Nie mam się czym pochwalić
Wczoraj poszłam do pubu, zamiast 1 lampki wina wypiłam 6 a na koniec zaliczyłam sish kebab u Turków :-(
O tyle dobrze, że nie zjadłam pity tylko mięso i warzywa, nie chciałam sosu;-)

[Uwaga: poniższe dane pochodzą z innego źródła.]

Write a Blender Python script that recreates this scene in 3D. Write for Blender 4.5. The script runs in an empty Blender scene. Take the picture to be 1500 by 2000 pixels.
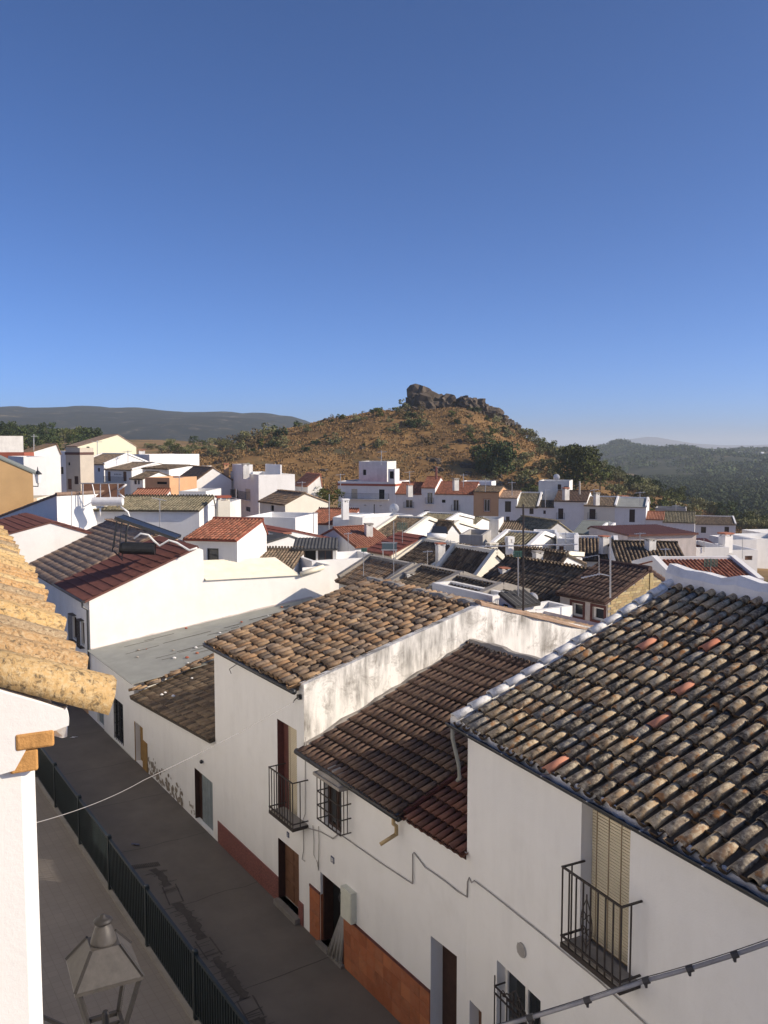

Koleżanka śpiewała na żywo w pubie, musiałysmy to uczcić
Jutro napisze mam nadzieje cos ciekawszego,
Buziaki
schocolate
1 marca 2013, 21:52Musi być dobrze, a jak nawet będzie ciut słabiej to co?... raz nie zawsze, więc uszy do góry :D
ewcia.1234
1 marca 2013, 19:56Będzie dobrze :D
chcebycpieknaaaa
1 marca 2013, 19:06Z życia trzeba korzystac ile się da! :*
klauduniek
1 marca 2013, 18:26zgadzam się z Tb :) życie jest jedno i trzeba się bawić :D ja uwielbiam kebab u Turków ale już od pół roku nie jem - takie małe poświęcenie z mojej strony :P trzymaj się... buźka :*
ojtajolunia
1 marca 2013, 18:16Ha ha ja się wcale nie obwiniam ;-) poprostu później osiągne cel ;-) Raz się żyje
incitemetochorus
1 marca 2013, 17:54nie ma co się obwiniać za to, że dobrze się bawiło :) powodzenia!
grubasek266
1 marca 2013, 17:51Nie wiem po co te wymówki, że niby musiałaś? :) Było, minęło, pogódź się z tym i działaj dalej! Powodzenia!